Steppe ! ce fond de mer agaçait les narines

l’œil de la terre s’ouvrait sous les paupières marines

on avançait sans avancer et on faisait le point.

Notre marche avançait la distance d’autant.

Benjamin Fondane, « Ulysse », Le mal des fantômes, Verdier, p. 26.

David Farreny, 20 juin 2013
personnellement

Je vous invite à regarder cet homme comme celui qui connaît personnellement toutes les lisières d’arbres, tous les buissons et tous les poteaux d’Europe.

Dezsö Kosztolányi, Portraits, La Baconnière, p. 167.

Cécile Carret, 22 juin 2013
profonde

Gêné, dans ma lecture, par deux bonnes femmes, l’une, volumineuse, blondasse, dont j’apprendrai incidemment qu’elle est vendeuse au Printemps, l’autre, la soixantaine sèche, imperceptiblement dérangée.

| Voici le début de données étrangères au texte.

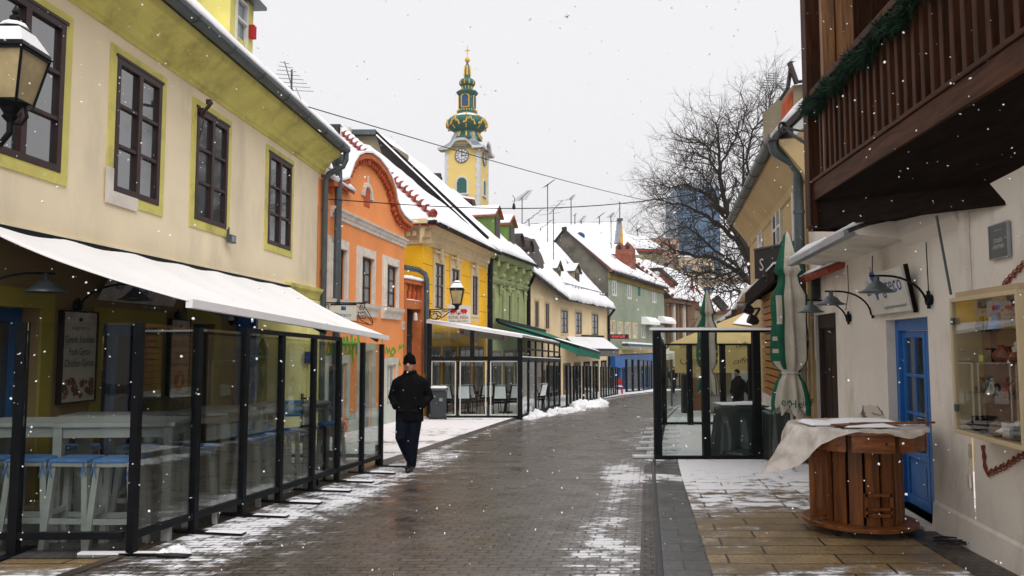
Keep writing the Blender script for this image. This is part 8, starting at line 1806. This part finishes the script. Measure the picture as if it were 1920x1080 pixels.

Elles évoquent à très haute et intelligible voix leurs recettes de santé, tremper ses ongles dans l’huile d’olive, manger du chocolat, je ne sais quoi encore. Vaguement attristé de l’étroitesse, de la tristesse de leur vie et, en même temps, stupéfait de la perfection de la communication, entre elles, de l’identité profonde des présupposés, des vues, des soins, des buts. Elles ne se connaissaient pas — elles le diront — mais habitent, chacune de son côté, le même univers, si bien que la totalité des propositions qu’elles énoncent se rencontrent, coïncident miraculeusement.

Pierre Bergounioux, « vendredi 11 janvier 2002 », Carnet de notes (2001-2010), Verdier, p. 185.